10 octobre 2017

Detroit - Kathryn Bigelow



Avec les années, Kathryn Bigelow se sera imposée non seulement comme une technicienne de haute volée, mais également une remarquable portraitiste des lignes de force traversant la société américaine, aussi bien dans la sphère publique qu’intime (voire son autopsie des valeurs familiales traditionnelles dans le Poids de l’Eau). Un mélange explosif de talent, instinct et rigueur qui auront fait d’elle l’une des cinéastes les plus éminemment politiques de sa génération.

ZERO DARK GRITTY

On ne s’étonnera donc pas, après l’implacable Zero Dark Thirty et l’abandon du passionnant Triple Frontier (thriller mêlant narcos et géopolitique légué à J.C. Chandor), de la voir s’emparer d’un sujet aussi brûlant que séminal, à savoir les tensions raciales qui sous-tendent le corps social américain. En choisissant de se focaliser sur les évènements qui ensanglantèrent le motel Algiers pendant les émeutes de Detroit en 1967, sur un mode – en apparence – documentaire, la réalisatrice fait un choix aussi brillant que politique.


Assumant de la première à la dernière image un geste entre néo-réalisme et captation enfiévrée telle que la contestation de la Guerre du Viêtnam en engendra avant de participer à l’accouchement du Nouvel Hollywood, Kathryn Bigelow revendique haut et fort qu’elle renonce à priori à toute distance critique. Detroit affirme avec une énergie terrassante que la société américaine est encore bien loin d’avoir regardé ses démons en face, refuse la posture confortable et pseudo-valeureuse de la réévaluation vertueuse d’un temps passé.

La caméra stylo (ou plume acérée) de Bigelow hurle avec une conviction, qui nous laisse à genoux, que l’Amérique toute entière est encore enfermée au cœur du motel Algiers et qu’elle n’en sortira pas tant qu’aucun de ses membres doutera et de la gravité de ses évènements, et de leur effrayante banalité. Trop au fait de sa démarche et maîtresse de ses effets pour verser dans le délire de social justice warrior pelliculé ou pour s’égarer en divagations politiciennes, elle impressionne toujours par la pureté de sa démarche et la puissance qui s’en dégage.


RAGE AGAINST THE MACHINE

Et pour supporter sa mise en scène, Bigelow bénéficie d’une équipe de collaborateurs au meilleur de leur forme.

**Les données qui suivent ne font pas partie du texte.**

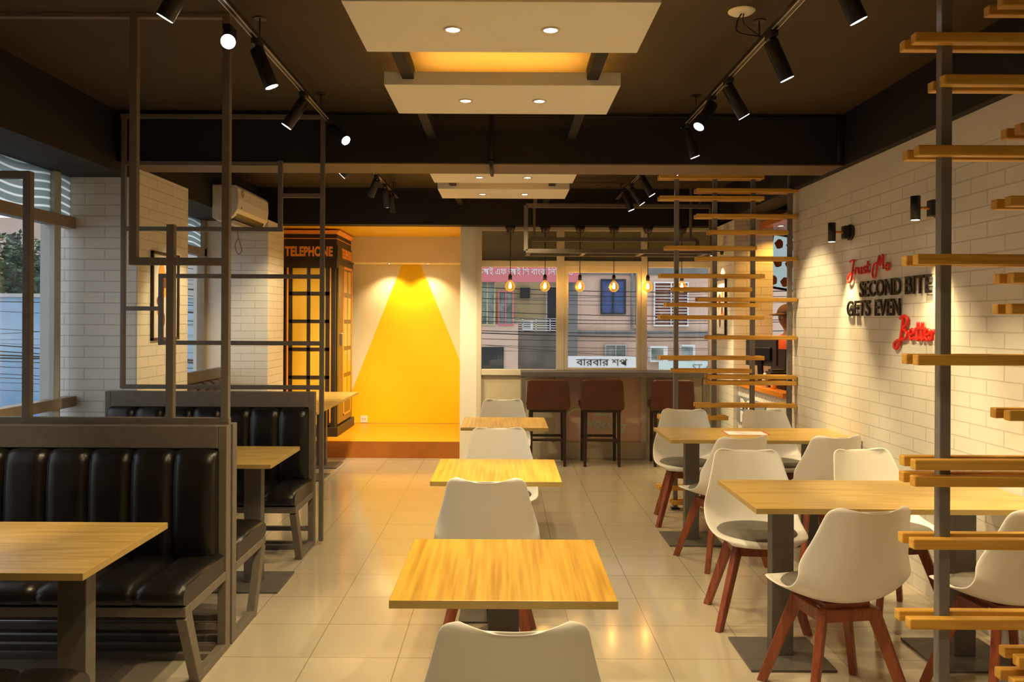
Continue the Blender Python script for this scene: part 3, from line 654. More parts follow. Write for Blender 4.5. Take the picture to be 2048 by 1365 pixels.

Le script de Mark Boal témoigne de son passé de journaliste, évoquant souvent le mélange d’intelligence dans l’alignement des faits allié à une profonde humanité dans leur traitement dont fit preuve David Simon dans son épatant Baltimore puis dans The Wire. À la photographie, Barry Ackroyd parvient à convoquer la tessiture d’un certain cinéma historique, qui ne s’interdit jamais un sentiment de réalité follement impactant, de toute évidence, lui aussi cherche et parvient à capter l’essence d’un cinéma contestataire issu des seventies.

La galerie de comédiens sidère également tant par la physicalité de l’interprétation collective que la justesse dont chacun fait preuve, quand bien même certains protagonistes correspondent en surface à une nuée de stéréotypes qu’il eut été aisé d’incarner superficiellement. John Boyega retrouve et magnifie l’urgence qu’il offrait à Attack the Block, tandis que Will Poulter donne vie à un des personnages les plus glaçants rencontrés sur un grand écran depuis un bail, tous deux s’effaçant avec finesse derrière des figures à la complexité souvent surprenante.


Malheureusement l’équilibre enragé qui fait de Detroit une œuvre ravageuse de son exposition jusqu’à la fin de son dernier acte a tendance à se diluer dans la dernière partie du film. Si l’ensemble évoquait par endroit le coup à l’estomac littéraire d’un Dans le Ventre de la Bête, quand le récit embrasse la dimension légale, voire judiciaire de l’affaire, le changement de rythme induit par ce basculement nuit au métrage, et le prive dans ses dernières minutes des foudroyantes qualités qui auraient pu permettre de faire de ce formidable pamphlet un très grand film.

EN BREF

Réquisitoire implacable et d'une terrassante maîtrise formelle, Detroit est une des oeuvres les plus fortes de Kathryn Bigelow, jusqu'à une conclusion qui tire un peu à la ligne.